Tips for painting outdoor furniture, garden pots and accessories. The Creativity Exchange


Spring has sprung (for most of us) and I know a lot of you are starting to think about fluffing your outdoor areas. Last week, I shared my front porch revamp project and I promised I would be back today and share the tutorials for what I do year to year when it comes to the best products for painting outdoor furniture, accessories and garden planters.


Front porch revamp from The Creativity Exchange


Over the years, I have pretty much painted everything that you can imagine to update and refresh my outdoor pieces.  In fact, some of my pieces have been painted so many times that I lost count.  If you use the right paint and do good prep work, your pieces can look like new every year!  I only use spray paint on outdoor pieces because the finish is far more durable than traditional latex paints.  It’s also so much faster too!

This year, I only painted the metal pieces that you see.  Everything else was painted last year or the year before.  I’m breaking this post down by the types of things that you might want to paint.

Outdoor Metal Pieces

Whether metal is rusted or not rusted, you can paint it quickly with spray paint.  If you use a great primer with rust inhibitor, you will extend the life of the finish as well.

I was really excited to see how amazing my rusted metal plant holder turned out.  This is what it looked like before I sprayed it.  It was rusted out pretty bad:


Tips for painting outdoor furniture, planters and accessories. The Creativity Exchange


and this is what it looked like after I primed and sprayed it in chrome:


Tips for painting outdoor furniture, pots and accessories to last year after year. The Creativity Exchange




I also sprayed this tall candle holder that was also rusted (sorry I do not have a before picture)

Front porch revamp |The Creativity Exchange


Again, using a stop rust primer-paint inhibitor is the key when it comes to painting metal pieces.  I prefer Rust-oleum products for inhibitor primers as my base coat.  For pieces that are rusted, all you have to do is lightly sand the piece (takes just a couple minutes to get the flakes of rust off) and then spray with a rust inhibited primer.  This basically stops rust in its tracks and seals it in.  Then you can do your top coat.

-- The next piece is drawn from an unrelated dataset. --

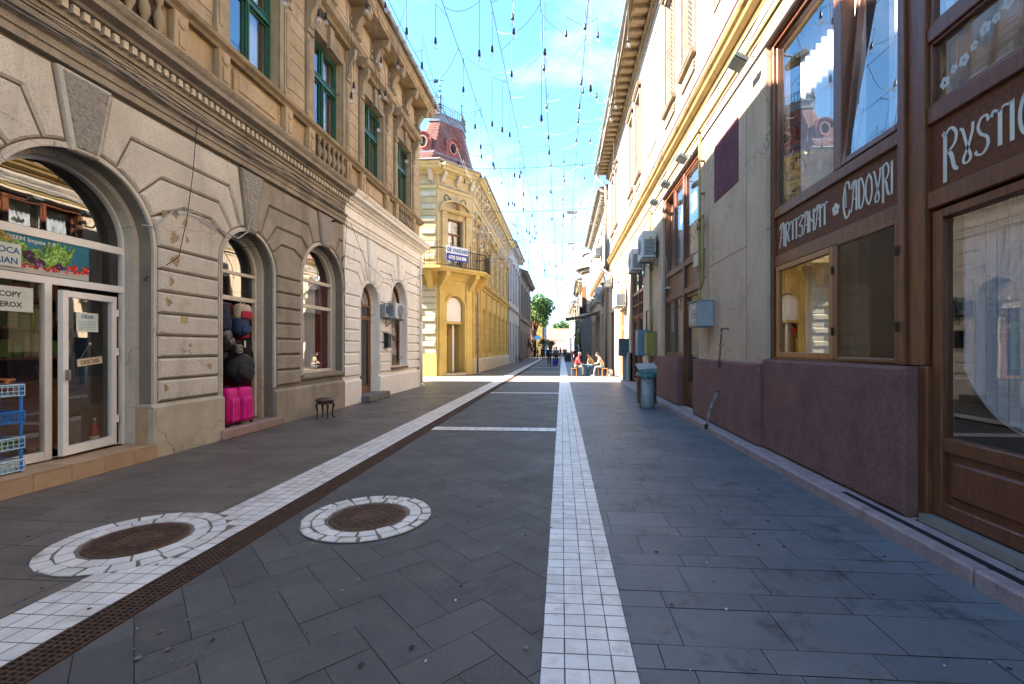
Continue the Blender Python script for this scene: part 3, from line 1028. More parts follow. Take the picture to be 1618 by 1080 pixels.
# door leaf, ajar
dm = FL @ Matrix.Translation((6.07, -.42, 0)) @ Matrix.Rotation(R(-9), 4, 'Z')
f = MB(dm); a, b = -.82, 0
f.box(a, a + .075, -.03, .03, .25, 2.33); f.box(b - .075, b, -.03, .03, .25, 2.33); f.box(a + .075, b - .075, -.03, .03, .25, .36); f.box(a + .075, b - .075, -.03, .03, 2.25, 2.33)
for z in (.55, 1.5, 2.05): f.tube([(0.01, .035, z), (.01, .035, z + .1)], .014, n=6)
dl = f.build('door', whitepvc, LB, )
p = MB(dm); qp(p, a + .075, b - .075, 0, .36, 2.25); p.build('pane', G_shop, dl)
f = MB(dm); f.box(a + .03, a + .05, .03, .08, 1.2, 1.33); f.build('handle', zinc, dl)
st = F_(); st.box(3.72, 6.22, -.42, .12, 0, .1); 
y = 3.75
st = F_(); st.box(4.24, 6.21, -.5, .08, 0, .19); y = 4.26
while y < 6.2: st.box(y, min(y + .4, 6.21) - .006, .08, .1, 0.005, .185); st.box(y, min(y + .4, 6.21) - .006, -.36, .1, .19, .21); y += .4
st.build('doorstep', tan_tile, LB)
jb = F_(); jb.box(6.19, 6.24, -.36, -.04, .2, .75); jb.build('jamb_tile', tan_tile, LB)
# blank shutters in the arches behind the viewer
f = F_()
for A in ARC[:4]:
    c, r, sp, z0, _ = A
    f.prism(arch(c, r - .06, sp, z0 + .01, 20), -.46, -.4)
f.build('shutter', browndoor, LB)

# A2: bag shop doorway
c, r, sp = 8.33, .65, 3.1
f = F_(); arc_frame(f, c, r, sp, .2, .055, -.4, -.33)
f.box(c - r + .055, c + r - .055, -.39, -.33, 3.02, 3.08); f.box(c - r + .055, c + r - .055, -.39, -.32, 2.52, 2.6)
sw = f.build('shop_doorway', creamwood, LB)
p = F_()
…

The chrome color top coat that I used is actually an automotive spray paint called Dupli-color in the color chrome.  I think it’s the best colored chrome out there and it looks like real chrome instead of a shiny silver:


Dupli-Color is an automotive spray paint and it's ideal for painting outdoor furniture and accessories. The Creativity Exchange


Normally I use Rust-oleum products for my top coats (which are also great) but I have been using automotive spray paints more and more because I think they will last longer and weather the elements better as a top coat for metal pieces. You can pick up Dupli-Color at any auto part store and the color selection is amazing.  I wrote a post here about using automotive spray paints if you’re interested in learning more.  Below is an image from that post highlighting how it’s being used in some creative ways:


Using automotive spray paints for transforming fixtures & furniture {Paint It Monday} The Creativity Exchange


This year, I also sprayed my cast iron candle stick with a rust inhibitor primer and the top coat was a high gloss:

Tips for painting outdoor furniture, planters and accessories to last a long time. The Creativity Exchange

Front Porch Revamp Project from The Creativity Exchange


Outdoor Wood and Furniture Pieces

Last year, I painted several of the pieces that you see on my porch and I have been so impressed with how well everything has held up.  I wrote a tutorial last year on how I spray painted my outdoor furniture and planters here.

I think the most important thing about spray painting outdoor furniture to ensure that it lasts a long time is to use a good spray primer.  I prefer Rust-oluem Painter’s Touch:


Rustoleum Spray Primer in White


The top coat isn’t as important as the prep and base coat in my opinion.  My bench was painted two years ago it’s held up in so well in the Texas heat and humidity:


Front porch revamp ideas from The Creativity Exchange



Ceramics and Garden Pots

It’s amazing what you can spray paint and when it comes to ceramics and fiberglass garden pots, you can instantly try out a fun new color or freshen up the finish.  I treat ceramic pots the same way I would fiberglass garden pots when it comes to spray paint.  I use a good primer like Rust-oleum Painter’s touch and let the primer dry completely before doing the top coat.  As far as top coats go, anything will work and I choose the brand based on the color I want.

If you can believe this, I painted this 15 year old fiberglass garden pot a couple of years ago and it was in really bad shape and as you can see, it looked like new with a fresh coat of spray paint:

Garden container pots mixed with rocks, moss and solar light. The Creativity Exchange


The great thing about using spray paint on old beat up pieces like fiberglass is that the paint works as a sealant and stops the deterioration.

I think that about covers it.  Happy spring fluffing and happy painting!